__SHORT PROBLEM__: Would it be possible to write out each entry below exactly, without the pictures?

__GIVEN ENTRIES__:
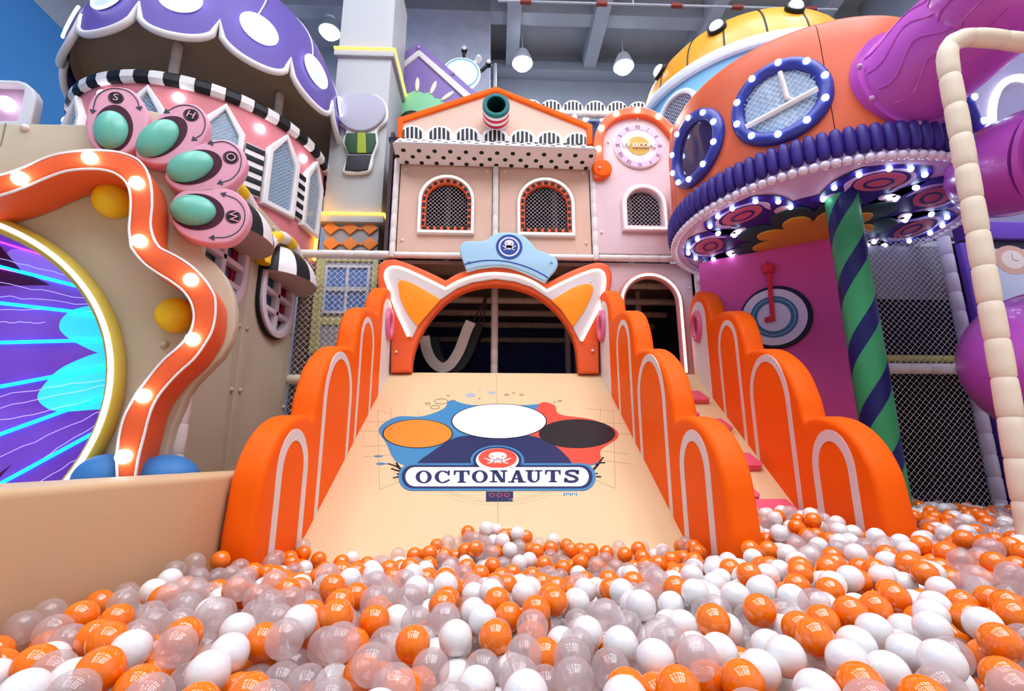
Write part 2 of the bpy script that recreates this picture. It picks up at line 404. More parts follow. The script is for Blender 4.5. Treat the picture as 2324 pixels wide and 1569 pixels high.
# three plain bubbles and the dark splash behind the badge (plain colour shapes)
plates("print_splash_blue", [rp(spl([(330, 800), (210, 620), (150, 500), (300, 400), (520, 395), (700, 330), (760, 260), (950, 300), (1400, 300), (1600, 290), (1700, 400), (1950, 420), (2130, 520), (2050, 640), (1960, 700), (2000, 800), (1700, 830), (700, 830)], 5, True))], RP, BLU2, sl, .0015, o + .0005)
plates("print_splash_red", [rp(spl([(1500, 310), (1640, 300), (1690, 380), (1950, 420), (2150, 500), (2180, 580), (2040, 680), (2020, 780), (1800, 820), (1450, 700)], 5, True))], RP, PRED, sl, .0015, o + .001)
plates("print_splash_red", [rp(spl([(560, 815), (620, 760), (760, 700), (820, 730), (840, 780), (760, 815)], 4, True))], RP, PRED, sl, .0015, o + .001)
plates("print_splash_navy", [rp(spl([(480, 815), (600, 700), (800, 580), (1000, 560), (1400, 560), (1560, 600), (1700, 690), (1780, 815), (1500, 830), (800, 830)], 5, True))], RP, NAVY, sl, .0015, o + .0015)
for nm, cx, cy, rx, ry, mt in (("orange", 480, 545, 290, 118, PORG), ("black", 1835, 545, 315, 118, PBLK), ("white", 1172, 440, 398, 145, SNOW)):
    plates(f"print_bubble_rim", [rp(ell(cx, cy, rx + 10, ry + 5, 48))], RP, PBLK, sl, .0015, o + .002 + (.001 if nm == "white" else 0))
    plates(f"print_bubble", [rp(ell(cx, cy, rx, ry, 48))], RP, mt, sl, .0015, o + .0025 + (.001 if nm == "white" else 0))
plates("print_bubble_ring", [ring(*q) for q in ((680, 268, 58, 24, 4, 3), (628, 318, 40, 17, 4, 3), (565, 287, 24, 10, 4, 3), (738, 220, 11, 5, 4, 2.5), (785, 262, 18, 7, 4, 3), (1005, 245, 10, 4, 4, 2), (1235, 212, 18, 8, 4, 3), (1296, 197, 11, 4, 4, 2), (1362, 212, 18, 8, 4, 3), (1645, 275, 10, 4, 4, 2), (1688, 264, 18, 8, 4, 3))], RP, PBLK, sl, .001, o)
plates("print_bubble_dot", [rp(ell(930, 216, 45, 19)), rp(ell(1112, 195, 33, 13)), rp(ell(1005, 176, 12, 4)), rp(ell(1068, 137, 6, 3))], RP, PGRY, sl, .001, o)
plates("print_fish", [rp(ell(140, 735, 34, 9)), rp([(165, 735), (182, 727), (182, 743)]), rp(ell(165, 799, 40, 11)), rp([(200, 799), (222, 790), (222, 808)])], RP, BLU2, sl, .001, o)
plates("print_coral", [stroke(rp(q), .02, .012) for q in ([(360, 860), (300, 820), (240, 802)], [(320, 830), (300, 795)], [(360, 870), (300, 855), (262, 842)], [(330, 900), (300, 915), (280, 915)], [(320, 890), (310, 880)], [(1965, 860), (2010, 810), (2050, 752)], [(2005, 815), (1995, 780)], [(2030, 790), (2065, 790)], [(1960, 880), (1995, 885)], [(2000, 910), (2030, 908)])] + [rp(ell(x, y, 11, 6, 14)) for x, y in ((236, 800), (300, 793), (262, 842), (278, 917), (310, 885), (2055, 748), (1997, 778), (2066, 790), (2003, 882), (2032, 910))], RP, PBLK, sl, .001, o)
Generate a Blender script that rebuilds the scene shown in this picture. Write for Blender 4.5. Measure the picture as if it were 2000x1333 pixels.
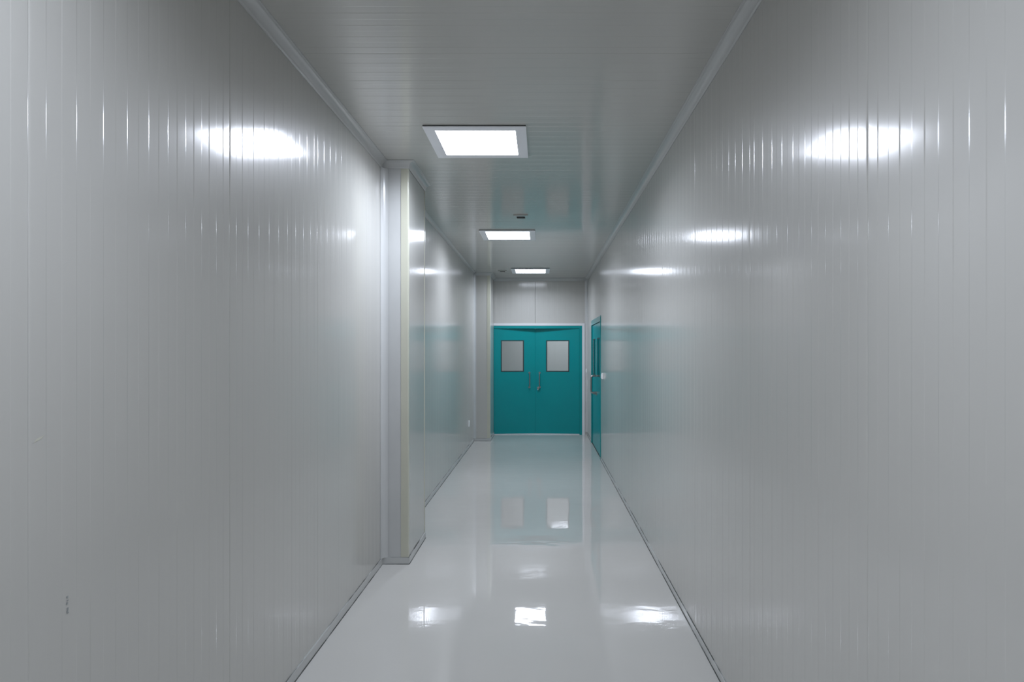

__RESPONSE TO THIS EXERCISE__:
Write part 2 of the bpy script that recreates this picture. It picks up at line 404. More parts follow. The script is for Blender 4.5. Treat the picture as 2324 pixels wide and 1569 pixels high.
# three plain bubbles and the dark splash behind the badge (plain colour shapes)
plates("print_splash_blue", [rp(spl([(330, 800), (210, 620), (150, 500), (300, 400), (520, 395), (700, 330), (760, 260), (950, 300), (1400, 300), (1600, 290), (1700, 400), (1950, 420), (2130, 520), (2050, 640), (1960, 700), (2000, 800), (1700, 830), (700, 830)], 5, True))], RP, BLU2, sl, .0015, o + .0005)
plates("print_splash_red", [rp(spl([(1500, 310), (1640, 300), (1690, 380), (1950, 420), (2150, 500), (2180, 580), (2040, 680), (2020, 780), (1800, 820), (1450, 700)], 5, True))], RP, PRED, sl, .0015, o + .001)
plates("print_splash_red", [rp(spl([(560, 815), (620, 760), (760, 700), (820, 730), (840, 780), (760, 815)], 4, True))], RP, PRED, sl, .0015, o + .001)
plates("print_splash_navy", [rp(spl([(480, 815), (600, 700), (800, 580), (1000, 560), (1400, 560), (1560, 600), (1700, 690), (1780, 815), (1500, 830), (800, 830)], 5, True))], RP, NAVY, sl, .0015, o + .0015)
for nm, cx, cy, rx, ry, mt in (("orange", 480, 545, 290, 118, PORG), ("black", 1835, 545, 315, 118, PBLK), ("white", 1172, 440, 398, 145, SNOW)):
    plates(f"print_bubble_rim", [rp(ell(cx, cy, rx + 10, ry + 5, 48))], RP, PBLK, sl, .0015, o + .002 + (.001 if nm == "white" else 0))
    plates(f"print_bubble", [rp(ell(cx, cy, rx, ry, 48))], RP, mt, sl, .0015, o + .0025 + (.001 if nm == "white" else 0))
plates("print_bubble_ring", [ring(*q) for q in ((680, 268, 58, 24, 4, 3), (628, 318, 40, 17, 4, 3), (565, 287, 24, 10, 4, 3), (738, 220, 11, 5, 4, 2.5), (785, 262, 18, 7, 4, 3), (1005, 245, 10, 4, 4, 2), (1235, 212, 18, 8, 4, 3), (1296, 197, 11, 4, 4, 2), (1362, 212, 18, 8, 4, 3), (1645, 275, 10, 4, 4, 2), (1688, 264, 18, 8, 4, 3))], RP, PBLK, sl, .001, o)
plates("print_bubble_dot", [rp(ell(930, 216, 45, 19)), rp(ell(1112, 195, 33, 13)), rp(ell(1005, 176, 12, 4)), rp(ell(1068, 137, 6, 3))], RP, PGRY, sl, .001, o)
plates("print_fish", [rp(ell(140, 735, 34, 9)), rp([(165, 735), (182, 727), (182, 743)]), rp(ell(165, 799, 40, 11)), rp([(200, 799), (222, 790), (222, 808)])], RP, BLU2, sl, .001, o)
plates("print_coral", [stroke(rp(q), .02, .012) for q in ([(360, 860), (300, 820), (240, 802)], [(320, 830), (300, 795)], [(360, 870), (300, 855), (262, 842)], [(330, 900), (300, 915), (280, 915)], [(320, 890), (310, 880)], [(1965, 860), (2010, 810), (2050, 752)], [(2005, 815), (1995, 780)], [(2030, 790), (2065, 790)], [(1960, 880), (1995, 885)], [(2000, 910), (2030, 908)])] + [rp(ell(x, y, 11, 6, 14)) for x, y in ((236, 800), (300, 793), (262, 842), (278, 917), (310, 885), (2055, 748), (1997, 778), (2066, 790), (2003, 882), (2032, 910))], RP, PBLK, sl, .001, o)
Generate a Blender script that rebuilds the scene shown in this picture. Write for Blender 4.5. Measure the picture as if it were 2000x1333 pixels.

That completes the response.